Selain itu adanya momentum ketika Sudanco Supriyadi berpamitan dengan kekasih ini lebih diprioritaskan dari pada berpamitan dengan sang ibu.

Formateur Ketua HMI Cabang Blitar, Qithfirul Aziz
Formateur Ketua HMI Cabang Blitar, Qithfirul Aziz

“Justru ini dapat memantik hasrat / menjadikan standar pengorbanan baru bagi anak muda,” tegasnya.

Bagaimanapun Supriyadi adalah tokoh besar, yang mana itu bisa menjadi patokan dan tolak ukur bagi masyarakat, khususnya warga Blitar.

Dalam pertunjukkan Sabtu 14 Februari 2025 menujukan cerita pamitan itu Sudanco Supriyadi. Dalam drama kolosal PETA 2025 ini juga menampilkan Supriyadi yang tengah berdansa dengan kekasihnya. Pasca berdansa bersama kekasihnya Supriyadi berpamitan untuk melawan Jepang.

Sang “kekasih Supriyadi” mengenakan pakaian ala-ala noni Belanda tidak menghendaki Supriyadi melawan kekuasaan Jepang.

“Bukankah ini juga menjadi sebuah pertanyaan mungkinkah pacar Supriyadi ini mata-mata penjajah? Bukankah terlihat bagaimana kelemahan seorang pejuang adalah sang perempuan pada drama tersebut,” ungkap Azis.

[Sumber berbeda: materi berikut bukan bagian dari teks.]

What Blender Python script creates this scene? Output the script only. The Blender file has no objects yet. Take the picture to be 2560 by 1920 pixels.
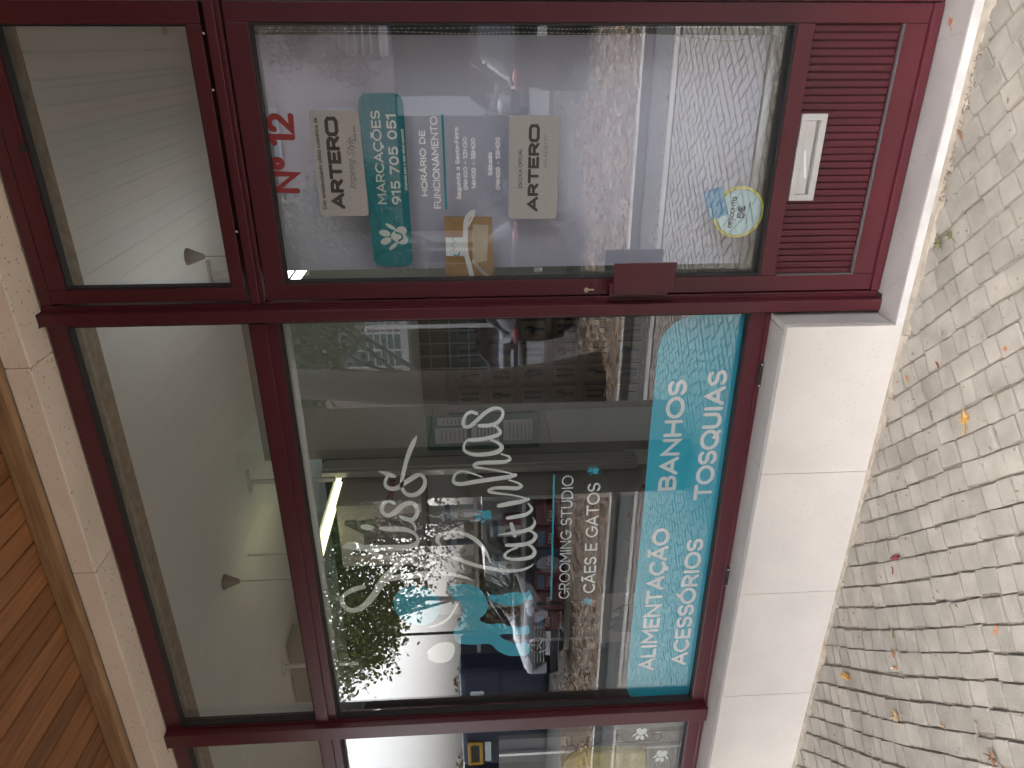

Padahal saat menyaksikan langsung drama kolosal ini, Ia berharap adanya muatan doktrin nasionalis yang lebih kuat.

Mengingat sosok Supriyadi ini mulai dilupakan dan banyak yang belum tau apa saja sisi heroik yang telah diperjuangkan pada masa perlawanan.

Apalagi niat untuk menggelar pertunjukan kolosal ini bertepatan dengan budaya luar negeri dengan Valentine Day (kasih sayang).

Harapnya warga Blitar tidak menyerap budaya luar yang tidak sesuai dengan norma-norma sosial di Indonesia.

“Kalau dengan drama kolosal yang memiliki unsur romance hingga larut malam dikhawatirkan justru akan memberikan stimulus pikiran bagi para pasangan belum menikah yang menonton, bagaimanapun hal ini pasti bisa berdampak,” tegasnya.